La présence policière était plutôt discrète dans le quartier de Ratchaprasong de Bangkok, où les “chemises rouges” du Front uni pour la démocratie contre la dictature (UDD) se sont rassemblés pour marquer le quatrième mois écoulé depuis l’évacuation par la police et l’armée de leur campement dans le centre-ville de Bangkok.

Pour un peu on se serait cru de nouveau au mois d’avril dernier, mais cette fois l’ambiance était nettement moins joviale et plutôt empreinte d’une certaine gravité.

Hommage aux membres des "chemises rouges" tués au cours de la journée du 19 mai

La foule nombreuse des “chemises rouges” a une nouvelle fois envahi le centre de Bangkok, mais le décor a changé : le rassemblement se déroule cette fois au pied de grands panneaux qui protègent les immeubles incendiés quatre mois plus tôt. Comme le décor, l’ambiance est aussi assez différente, plus chargée d’émotions et moins bon enfant : l’affichage en plusieurs endroits des photos de victimes de la répression du 19 mai dernier y est sans doute pour quelque chose.

Un hommage aux militants morts le 19 mai

Un peu partout aux alentours du carrefour de Radjprasong, des petits autels ont été érigés a la mémoire des manifestant tués il y a tout juste quatre mois pendant la journée du 19 mai. 89 personnes étaient alors décédées, et au moins 1900 autres blessées a la suite des affrontements qui avaient suivi l’intervention de l’armée pour évacuer les manifestants.

Un petit air de deja vu dans le centre de Bangkok : le carrefour de Radjprasong aux couleurs des pro Thaksin

Près de 4 mois après la répression, de nombreux membres des chemises rouges sont toujours détenus dans les prisons à travers le pays.
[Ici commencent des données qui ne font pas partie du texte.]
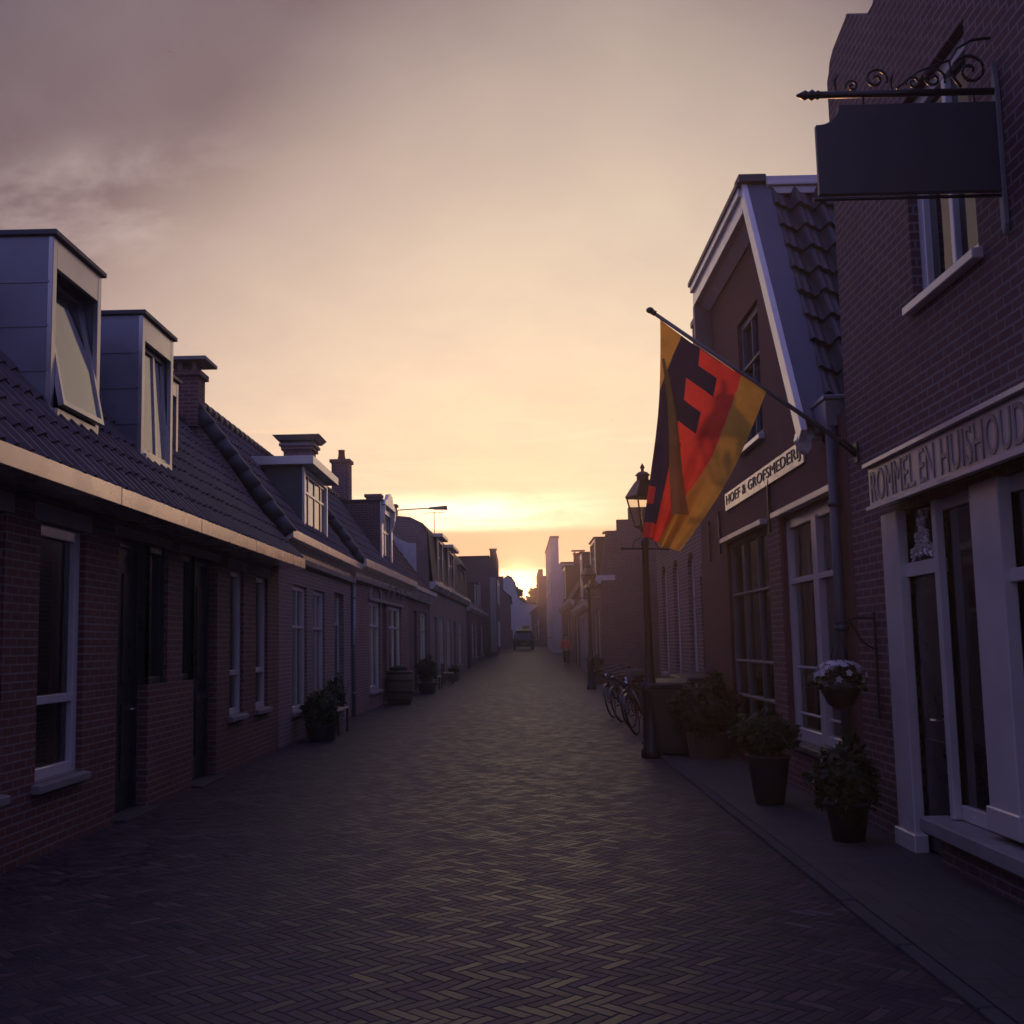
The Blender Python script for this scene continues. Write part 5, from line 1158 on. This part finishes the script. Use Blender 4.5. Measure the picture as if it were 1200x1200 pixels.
# ================================================================== TREES AND BIRDS
def tree(label, x_, y_, z_, H_, rad, n=1500, sz=.32):
    t_ = thing('tree', label, 'tree', (x_, y_, z_), random.uniform(0, 6), 'trees beyond the end of the street')
    mb = MB(); mb.tube([(0, 0, 0), (.1, 0, H_ * .3), (0, .1, H_ * .6), (.05, .05, H_ * .85)], [.28, .22, .14, .05], 9)
    for k in range(7):
        a_ = k * 2.4; z0 = H_ * (.35 + .06 * k); mb.tube([(0, 0, z0), (rad * .4 * math.cos(a_), rad * .4 * math.sin(a_), z0 + rad * .3), (rad * .8 * math.cos(a_), rad * .8 * math.sin(a_), z0 + rad * .5)], [.09, .06, .02], 6)
    mb.build('trunk', M['bark'], t_)
    mb = MB()
    for k in range(9):
        a_ = k * 2.4; q = .55 * rad * (k % 3) / 2; c0 = (q * math.cos(a_), q * math.sin(a_), H_ * (.52 + .045 * k)); rr = rad * random.uniform(.42, .62) * (1 - .04 * k)
        leaves(mb, n // 9, c0, (rr, rr, rr * .8), sz)
    mb.build('crown', M['leaf_tree'], t_)
tree('narrow round-topped tree rising behind the curved white gable', .5, 172, 1.0, 9.9, 1.25, 3200, .28)
tree('broad tree right of the bright gap at the street end', 3.1, 178, 1.0, 9.9, 2.5, 5200, .36)
tree('higher tree behind the stepped chimneys, at the right of the gap', 5.2, 185, 1.0, 11.0, 2.4, 4600, .36)
tree('low spreading tree in the bright gap above the white house', 1.75, 165, 1.0, 6.2, 1.5, 2600, .30)
def bird(label, loc, rz):
    b_ = thing('flying_bird', label, 'bird', loc, rz)
    mb = MB(); mb.lathe([(.005, -.16), (.035, -.10), (.05, 0), (.035, .09), (.02, .12), (.004, .17)], n=8); mb.v = [(x_, z, y_) for x_, y_, z in mb.v]
    for sx in (-1, 1): mb.hull8([(0, -.05, .01), (0, .07, .01), (sx * .22, .06, .10), (sx * .22, -.02, .10)], [(0, -.05, .02), (0, .07, .02), (sx * .22, .06, .108), (sx * .22, -.02, .108)]); mb.hull8([(sx * .22, -.02, .10), (sx * .22, .06, .10), (sx * .46, -.02, .05), (sx * .46, -.05, .05)], [(sx * .22, -.02, .106), (sx * .22, .06, .106), (sx * .46, -.02, .055), (sx * .46, -.05, .055)])
    mb.build('body', M['iron'], b_); return b_
bird('tiny dark bird high in the mauve clouds at the upper left', (-14.0, 45.0, 26.5), R(40)).scale = (.3,) * 3
bird('tiny bird low in the pale sky above the street', (7.6, 85.0, 18.3), R(70)).scale = (.3,) * 3

# ================================================================== LIGHT, SKY, AIR
SUN_EL, SUN_AZ = R(2.5), R(0.1)          # azimuth measured from +Y towards +X
sd = Vector((math.sin(SUN_AZ) * math.cos(SUN_EL), math.cos(SUN_AZ) * math.cos(SUN_EL), math.sin(SUN_EL)))
sl = bpy.data.lights.new('sun', 'SUN'); sl.energy = 4.0; sl.angle = R(.55); sl.color = (1.0, .49, .23)
so = bpy.data.objects.new('sun', sl); COL.objects.link(so); so.rotation_euler = (-sd).to_track_quat('-Z', 'Y').to_euler()

w = bpy.data.worlds.new('World'); scn.world = w; w.use_nodes = True
t = NT(w.node_tree); bg = t.n['Background']
sky = t.new('ShaderNodeTexSky'); sky.sky_type = 'NISHITA'; sky.sun_disc = False; sky.sun_elevation = SUN_EL; sky.sun_rotation = SUN_AZ; sky.altitude = 0; sky.air_density = 1.4; sky.dust_density = 2.5; sky.ozone_density = 2.0
dirv = t.vmath('NORMALIZE', t.new('ShaderNodeTexCoord').outputs['Generated'])
dx, dy, dz = t.sep(dirv)
STR = .10
cosang = t.vmath('DOT_PRODUCT', dirv, tuple(Vector((0, math.cos(R(3)), math.sin(R(3))))))
ang = t.math('DIVIDE', t.math('ARCCOSINE', t.math('MINIMUM', cosang, .99999)), math.pi)      # 0..1 = 0..180 deg
# cloud deck seen in perspective: project the direction on a plane overhead
inv = t.math('DIVIDE', 1.0, t.math('ADD', t.math('MAXIMUM', dz, 0.0), .10))
cp = t.comb(t.math('MULTIPLY', dx, inv), t.math('MULTIPLY', dy, t.math('MULTIPLY', inv, .8)), 0.0)
n1 = t.noise(cp, .9, 6, .55, .4); n2 = t.noise(cp, 3.2, 6, .6, .3)
angw = t.math('ADD', ang, t.math('MULTIPLY', t.math('SUBTRACT', n1, .5), .055))
angw = t.math('ADD', angw, t.math('MULTIPLY', t.math('MULTIPLY', t.math('ADD', t.math('ABSOLUTE', t.math('SUBTRACT', dx, .10)), t.math('MULTIPLY', dx, -.62)), .070), t.rng(dz, .12, .42)))
D = lambda d_: d_ / 180
cl_col = t.ramp(angw, [(0, (.72, .62, .36)), (D(6), (.80, .75, .48)), (D(12), (.82, .735, .53)), (D(19), (.70, .60, .47)), (D(26), (.47, .39, .34)), (D(33), (.17, .134, .15)), (D(46), (.12, .10, .125)), (D(62), (.36, .31, .78)), (D(80), (.48, .45, 1.35)), (1, (.46, .44, 1.45))])
# texture inside the deck
cl_col = t.mix(t.rng(n2, .40, .72, 0, .38), cl_col, t.mix(.5, cl_col, (.36, .31, .36, 1)))
# paler torn streaks high at the left
dsk = t.math('ADD', dz, t.math('MULTIPLY', dx, -.22))
streak = t.math('MULTIPLY', t.rng(t.noise(t.comb(t.math('MULTIPLY', dx, 7.0), 0.0, t.math('MULTIPLY', dsk, 15.0)), 1.2, 6, .62, .25), .44, .68), t.math('MULTIPLY', t.rng(dsk, .35, .41, 0, 1, True), t.math('MULTIPLY', t.rng(dsk, .49, .44, 0, 1, True), t.rng(dx, -.10, -.34, 0, 1, True))))
cl_col = t.mix(t.math('MULTIPLY', streak, .6), cl_col, (.62, .53, .50, 1))
# bright torn gap in the clouds above the roofs, and a clear band at the horizon under the deck
band = t.math('MULTIPLY', t.rng(dz, .088, .106, 0, 1, True), t.rng(dz, .138, .118, 0, 1, True))
bn = t.noise(t.comb(t.math('MULTIPLY', dx, 9.0), 0.0, t.math('MULTIPLY', dz, 60.0)), 1.0, 6, .6, .5)
side = t.rng(t.math('ABSOLUTE', t.math('ADD', dx, .045)), .015, .16, 1, 0, True)
gap = t.math('MULTIPLY', t.math('MULTIPLY', band, side), t.rng(bn, .30, .58, .1, 1))
cl_col = t.mix(gap, cl_col, (2.3, 1.9, 1.25, 1))
wis = t.math('MULTIPLY', t.math('MULTIPLY', t.rng(dz, .125, .15, 0, 1, True), t.rng(dz, .215, .17, 0, 1, True)), t.rng(t.noise(t.comb(t.math('MULTIPLY', dx, 7.0), 3.0, t.math('MULTIPLY', dz, 75.0)), 1.0, 6, .6, .7), .54, .68))
cl_col = t.mix(t.math('MULTIPLY', wis, .5), cl_col, (1.05, .84, .55, 1))
under = t.math('MULTIPLY', t.rng(dz, .103, .095, 0, 1, True), t.rng(dz, .060, .066, 0, 1, True))
cl_col = t.mix(t.math('MULTIPLY', under, t.rng(t.math('ABSOLUTE', dx), .05, .5, .9, .35)), cl_col, (.42, .33, .20, 1))
low = t.math('MULTIPLY', t.rng(dz, .066, .060, 0, 1, True), t.rng(t.math('ABSOLUTE', dx), .02, .25, 1, 0, True))
cl_col = t.mix(low, cl_col, (3.0, 2.3, 1.0, 1))
sang = t.math('ARCCOSINE', t.math('MINIMUM', t.vmath('DOT_PRODUCT', dirv, tuple(sd)), .9999999))
core = t.math('POWER', t.rng(sang, 0.0, .036, 1, 0), 2.0)
cl_col = t.mix(1.0, cl_col, t.mix(core, (0, 0, 0, 1), (9.0, 5.6, 2.2, 1)), 'ADD')
# the clear dusk-blue sky shows where the deck thins: overhead and behind
cover = t.rng(t.math('ADD', angw, t.math('MULTIPLY', t.math('SUBTRACT', n2, .5), .15)), D(48), D(84), 1.0, .35, True)
skyc = t.vmath('MULTIPLY', sky.outputs[0], (STR * 1.0, STR * 1.0, STR * 1.0))
fin = t.mix(cover, skyc, cl_col)
fin = t.vmath('MULTIPLY', fin, (1 / STR,) * 3)
t.l.new(fin, bg.inputs[0]); bg.inputs[1].default_value = STR

hz = MB(); hz.box(-262, 262, -42, 482, -1.1, 27.5)
m_, tt, p_b = mat_base('haze_air'); tt.n.remove(p_b)
pv = tt.new('ShaderNodeVolumePrincipled'); pv.inputs['Color'].default_value = (.92, .80, .76, 1); pv.inputs['Density'].default_value = .0024; pv.inputs['Anisotropy'].default_value = .66
tt.l.new(pv.outputs[0], tt.n['Material Output'].inputs['Volume'])
tag(hz.build('haze', m_), kind='stuff')

vs = scn.view_settings; vs.view_transform = 'Standard'; vs.look = 'None'; vs.exposure = 0.0; vs.gamma = 1.0
scn.cycles.use_denoising = True; scn.cycles.max_bounces = 6; scn.cycles.volume_bounces = 0; scn.cycles.diffuse_bounces = 3; scn.cycles.glossy_bounces = 3; scn.cycles.transparent_max_bounces = 6
scn.cycles.caustics_reflective = False; scn.cycles.caustics_refractive = False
Le nombre exact des détenus, ainsi que leur nom, n’est pas connu. Le chiffre officiel révélé par le secrétaire du ministre de la Justice est de 209.

Selon l’administration pénitentiaire, 169 cas sont en cours d’enquête, 12 ont été condamné, 2 sont détenus en lieu et place des amendes, et 26 sont en appel.

Bangkok reste sous  état d’urgence depuis plusieurs mois, une mesure imposée avec les manifestations anti-gouvernementales qui avaient paralysé une grande partie du quartier central des affaires en avril et mai dernier.

Une majorité de thaïlandais reste favorable au maintien de l’état d’urgence

abhisit affiche
Une affiche de l'actuel Premier Ministre Abhisit Vejjajiva avec la legende - Assassin-

Selon un sondage d’opinion rendu public dimanche, 58,5% des personnes interrogées se prononcent contre  l’annulation de l’état d’urgence et seulement 18,9% des répondants estiment que le décret doit être levé. La sécurité à Bangkok a été renforcée cette semaine suite à deux attentats à la bombe, non revendiqués.

Les autorités thaïlandaises ont aussi mis en place un centre chargé de surveiller les activités du Front uni pour les actitivtes des “chemises rouges”, selon le porte-parole du Centre pour la résolution de la situation d’urgence (CRES), le colonel Sansern Kaewkamnerd. Le centre, sera dirigé par l’actuel chef de l’armée Anupong Paojinda, et charge de surveiller la situation dans les sept provinces qui se trouvent toujours en état d’urgence.

Les manifestations du 19 septembre sont en même temps un rappel du quatrième anniversaire du coup d’État qui a renversé le Premier ministre Thaksin Shinawatra en 2006.

Le coup d’État du 19 septembre 2006 était censé mettre fin à des mois d’agitation politique et rétablir la stabilité en la Thaïlande, mais quatre années plus tard le royaume est aussi divisé et instable que jamais. Les militaires qui avaient renversé le Premier ministre Thaksin Shinawatra ont été dans un premier temps, accueillis avec soulagement par de nombreux Thaïlandais, en particulier ceux qui manifestaient contre les abus de pouvoir de l’administration de Thaksin.

Mais après quatre années de crise politique, la Thaïlande est enfermée dans un cycle sans fin de protestations et de contre- manifestations, qui a aussi un prix pour tous les Thaïlandais, quelques soient la couleur de leurs chemises.